Illusion, Not Reality

General | 8 eerie, yet compelling comments

One important part of the Denki Difference is the idea of illusion, not simulation.

Games are, by and large, making a full-tilt rush towards realising the real-world in greater and greater detail.  More polygons, more high-resolution models and more complexity in everything.

Yet, is that really necessary?  Couldn’t you just hint at that and keep it a little more, you know, abstract?  Cartoons don’t succeed or fail based on how realistic they are, after all.

Which makes this gallery (and book) all the more delightful…

It’s New York-centric, as you’ll see, but still…  whoa!

- Brian (@flackboy)

8 eerie, yet compelling comments

Berbank says:

That wasabi looks fresh and inviting.
(I bet you stole this off of GPs desk, smackboy)
less abstract, but still fun: http://www.creebobby.com/timestable.html

IanK says:

Well, it really depends on what you’re making though, doesn’t it? Sometimes the simulation is the end and the means. Sometimes it isn’t, and you find shortcuts.

Perhaps a smarter (but less pithy) way to express the same sentiment is “do what is required to achieve the end result you are after, but no more than that”. All video games “simulate” things – the question is just how deep to go with it (the obvious answer being “far enough to get what you need”).

Even that truism doesn’t always work in the real world. Take a game that requires some flappy cloth – do you fake it with key-framed animation, or invest in making some cloth-sim tech? You might immediately say “fake it!”, but that isn’t always the right decision. That approach doesn’t scale so well should you decide later that you’d like a thousand flappy cloths instead of just one.

To summarise: faking absolutely everything with the most base techniques available leads to inflexible design and wasted man-hours. Simulating everything as realistically as possible is clearly pointless too if you barely see 10% of it on-screen. Somewhere in the middle there’s a balance. However, I agree that’s not as catchy as “illusion, not reality” :)

Stew says:

What that man said is true.

Although personally, for me, when I hear someone say…

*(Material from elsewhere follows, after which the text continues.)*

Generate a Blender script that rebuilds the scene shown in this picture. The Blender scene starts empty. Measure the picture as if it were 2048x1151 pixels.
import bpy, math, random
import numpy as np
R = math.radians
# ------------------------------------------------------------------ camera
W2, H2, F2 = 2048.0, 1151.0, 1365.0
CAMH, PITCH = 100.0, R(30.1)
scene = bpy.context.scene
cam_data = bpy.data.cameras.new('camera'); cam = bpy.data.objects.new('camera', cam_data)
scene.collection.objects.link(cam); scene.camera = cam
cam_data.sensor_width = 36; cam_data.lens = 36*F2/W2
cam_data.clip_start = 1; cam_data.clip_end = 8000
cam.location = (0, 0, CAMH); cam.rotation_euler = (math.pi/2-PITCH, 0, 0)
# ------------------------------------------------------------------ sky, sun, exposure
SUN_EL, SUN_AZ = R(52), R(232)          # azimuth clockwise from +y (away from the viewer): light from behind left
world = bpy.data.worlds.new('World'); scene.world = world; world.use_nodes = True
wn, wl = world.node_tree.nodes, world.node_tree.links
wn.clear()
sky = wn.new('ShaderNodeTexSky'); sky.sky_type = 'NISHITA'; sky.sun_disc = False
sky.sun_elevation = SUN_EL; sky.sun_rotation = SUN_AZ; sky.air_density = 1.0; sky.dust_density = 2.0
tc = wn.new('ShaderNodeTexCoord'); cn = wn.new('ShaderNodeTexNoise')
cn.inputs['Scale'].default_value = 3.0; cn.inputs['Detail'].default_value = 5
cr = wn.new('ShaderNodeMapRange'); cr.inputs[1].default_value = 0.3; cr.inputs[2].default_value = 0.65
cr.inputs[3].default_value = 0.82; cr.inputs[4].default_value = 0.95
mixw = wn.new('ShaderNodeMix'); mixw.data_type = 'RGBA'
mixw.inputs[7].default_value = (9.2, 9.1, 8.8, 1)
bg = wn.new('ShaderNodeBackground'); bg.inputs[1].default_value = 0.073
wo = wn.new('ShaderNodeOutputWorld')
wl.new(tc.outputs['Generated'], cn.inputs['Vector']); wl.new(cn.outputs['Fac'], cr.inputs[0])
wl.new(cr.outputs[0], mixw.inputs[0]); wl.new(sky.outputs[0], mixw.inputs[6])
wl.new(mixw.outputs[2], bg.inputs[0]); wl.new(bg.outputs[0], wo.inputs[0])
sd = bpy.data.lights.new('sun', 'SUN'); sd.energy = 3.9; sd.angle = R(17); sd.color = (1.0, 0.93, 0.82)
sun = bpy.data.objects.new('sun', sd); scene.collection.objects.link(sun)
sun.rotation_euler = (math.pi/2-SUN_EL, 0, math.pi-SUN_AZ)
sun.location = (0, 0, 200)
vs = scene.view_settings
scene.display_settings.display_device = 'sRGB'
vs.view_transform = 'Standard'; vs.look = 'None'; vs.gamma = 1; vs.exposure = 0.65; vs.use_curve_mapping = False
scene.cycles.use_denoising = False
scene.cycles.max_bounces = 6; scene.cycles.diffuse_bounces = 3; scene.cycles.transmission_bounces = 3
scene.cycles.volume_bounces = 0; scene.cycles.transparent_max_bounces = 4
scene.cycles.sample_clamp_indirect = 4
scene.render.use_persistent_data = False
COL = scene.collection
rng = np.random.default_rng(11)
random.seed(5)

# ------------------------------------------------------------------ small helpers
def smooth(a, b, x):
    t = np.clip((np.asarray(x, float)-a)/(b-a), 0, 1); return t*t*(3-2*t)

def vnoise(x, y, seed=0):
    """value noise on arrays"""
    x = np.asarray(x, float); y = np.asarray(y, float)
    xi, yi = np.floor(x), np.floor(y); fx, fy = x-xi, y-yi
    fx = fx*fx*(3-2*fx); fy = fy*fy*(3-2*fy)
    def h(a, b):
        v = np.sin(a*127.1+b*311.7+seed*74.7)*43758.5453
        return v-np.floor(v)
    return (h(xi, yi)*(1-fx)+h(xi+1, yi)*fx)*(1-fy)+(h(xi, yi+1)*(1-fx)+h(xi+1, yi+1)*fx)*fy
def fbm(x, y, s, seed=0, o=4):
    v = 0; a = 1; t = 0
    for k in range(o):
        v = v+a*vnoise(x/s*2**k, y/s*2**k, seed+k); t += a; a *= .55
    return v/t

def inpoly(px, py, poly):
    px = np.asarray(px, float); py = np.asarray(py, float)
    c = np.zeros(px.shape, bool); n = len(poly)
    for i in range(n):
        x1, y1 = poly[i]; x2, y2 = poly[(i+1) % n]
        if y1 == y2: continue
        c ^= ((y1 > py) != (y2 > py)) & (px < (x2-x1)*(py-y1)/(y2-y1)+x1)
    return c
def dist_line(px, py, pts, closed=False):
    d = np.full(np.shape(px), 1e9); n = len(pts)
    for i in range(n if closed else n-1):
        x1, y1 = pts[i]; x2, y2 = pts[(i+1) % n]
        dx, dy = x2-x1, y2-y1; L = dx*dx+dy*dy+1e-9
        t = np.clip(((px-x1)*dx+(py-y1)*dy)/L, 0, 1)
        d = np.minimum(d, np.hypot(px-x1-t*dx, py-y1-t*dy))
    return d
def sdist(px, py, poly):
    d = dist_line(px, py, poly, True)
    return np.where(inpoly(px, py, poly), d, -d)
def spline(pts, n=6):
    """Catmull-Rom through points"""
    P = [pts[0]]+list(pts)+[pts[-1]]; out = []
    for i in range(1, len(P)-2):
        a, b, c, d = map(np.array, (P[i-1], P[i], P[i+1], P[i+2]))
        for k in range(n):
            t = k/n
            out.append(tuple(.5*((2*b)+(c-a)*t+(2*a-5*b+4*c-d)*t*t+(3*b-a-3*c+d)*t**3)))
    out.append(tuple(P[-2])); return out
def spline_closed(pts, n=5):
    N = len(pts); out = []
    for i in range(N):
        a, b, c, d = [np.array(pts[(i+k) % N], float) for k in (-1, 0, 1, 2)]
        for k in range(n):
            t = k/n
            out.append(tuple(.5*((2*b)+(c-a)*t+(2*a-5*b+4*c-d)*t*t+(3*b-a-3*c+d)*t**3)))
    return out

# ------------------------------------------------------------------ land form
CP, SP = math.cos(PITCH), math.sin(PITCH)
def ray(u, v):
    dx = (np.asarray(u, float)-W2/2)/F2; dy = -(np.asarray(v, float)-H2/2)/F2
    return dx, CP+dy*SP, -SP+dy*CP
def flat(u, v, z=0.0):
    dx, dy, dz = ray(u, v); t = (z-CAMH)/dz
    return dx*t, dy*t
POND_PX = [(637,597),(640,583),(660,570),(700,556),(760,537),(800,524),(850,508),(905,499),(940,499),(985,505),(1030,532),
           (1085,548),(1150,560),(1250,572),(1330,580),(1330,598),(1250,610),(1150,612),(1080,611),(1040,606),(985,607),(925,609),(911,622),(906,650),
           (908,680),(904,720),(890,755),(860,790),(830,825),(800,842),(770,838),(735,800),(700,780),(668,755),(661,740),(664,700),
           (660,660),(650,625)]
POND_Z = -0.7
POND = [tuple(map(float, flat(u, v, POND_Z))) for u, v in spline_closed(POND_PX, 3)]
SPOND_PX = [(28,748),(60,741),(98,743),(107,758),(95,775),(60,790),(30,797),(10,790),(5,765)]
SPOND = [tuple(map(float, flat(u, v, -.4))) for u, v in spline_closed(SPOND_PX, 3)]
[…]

“We should design this feature like this, because in real life that’s not how it would work…”

Then I wouldn’t particularly want to work with them. Ever.

Might be appropriate if we were making a flight sim or something. But I’ll be cold in the ground before that happens.

Brian says:

What I’m getting at is the general assumption that games on consoles should be ‘realistic’ – regardless of how appropriate that is. That’s why I was delighted to see Chinatown Wars adopt a more stylised approach. We don’t HAVE to aim for the photorealistic with every single title. 2D, cel-shading and outright cartoonery can be used – in major games – without making anyone (fanboys aside) cry.

Badger says:

To my perspective, it depends on the approach you take on the game itself, storywise. Personally, I consider exhaustive realism truly unnecessary… Specially with so many graphic options that you can take nowadays.

But like I said, depends on the game… “Raving Rabbids” wouldn’t feel half as good with hiper realism (heck… the rabitts looked awful with furm just look at the earlier concepts!), and neither would “Heavy Rain” be half as intense with an “Afro Samurai” look.

It’s a matter of context and storytelling.

Brian says:

I think a ‘live action’ Katamari would be a good thing.

But yes, I take your point. Horses for courses. Cartoon horses. P0wnies indeed.

Badger says:

Live action Katamari…?

You might have a winner there, dear sir!

IanK says:

It seems like there are two different arguments here though right?

“Stylised vs Realistic”

seems quite different from

“Illusion vs Reality”

Personally I’m not such a fan of introducing dogma to a creative medium though. There are so many counter-examples and exceptions that it becomes fairly useless fairly quickly.

Of course, as a statement of intent it is perfectly laudable.